Listen to the music cues too. Just after Charlie pulls the gun on his brother, composer Leonard Bernstein introduces a riff as underscore to highlight the tense moment. This is followed by a sleazy saxophone cue, evoking the shabby life of the fighter, Terry. Then follows a tender cue for strings (after Charlie says, "He brought you along too fast), as Terry begins to talk of his failure as a person and as a fighter.
Also bear in mind, the composer not only spots music cues (decides where to put music, with the agreement of the director and editor) but also where not to put music. So silent underscore (music) is a chocie too. Of course a music cue becomes stronger if it's preceded by no other music cue before.
One final note: this was composer/conductor, Leonard Bernstein's only film score. (He was nominated for an Oscar but did not win, though in my opinion he should have.) Bernstein was a legendary teacher/composer/conductor, but also famous for his popular scores for the Broadway musicals, On the Town, Candide, and especially West Side Story.
There are other things we can talk about even in this short scene. The enclosure of the car and the tight (close) framing of the scene adds emotional intensity to it. (Imagine the same scene in a coffee shop! It would lose a lot of its force.) Notice not once do we cut away from the brothers (for example, to the driver or to outside traffic, as another scene might require: such as a car chase by the police). Only after the brother leaves do we cut, dramatically, to the driver, who's really a gangster! Bernstein underscores this moment with a dynamic change in the underscore (not included in our clip).

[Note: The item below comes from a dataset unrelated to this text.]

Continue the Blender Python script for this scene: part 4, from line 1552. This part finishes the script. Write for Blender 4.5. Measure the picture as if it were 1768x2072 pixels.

Or notice the costume design: the gangster brother without a conscience is well dressed while the younger brother who's beginning to have a conscience is shabbily dressed, a comment on upscale corruption.
Or study when the editor chooses a two-shot (both characters in the frame) compared to a close-up on one of the brothers. When does the editor cut? Why?
We can't answer these questions now. I merely awaken your interest.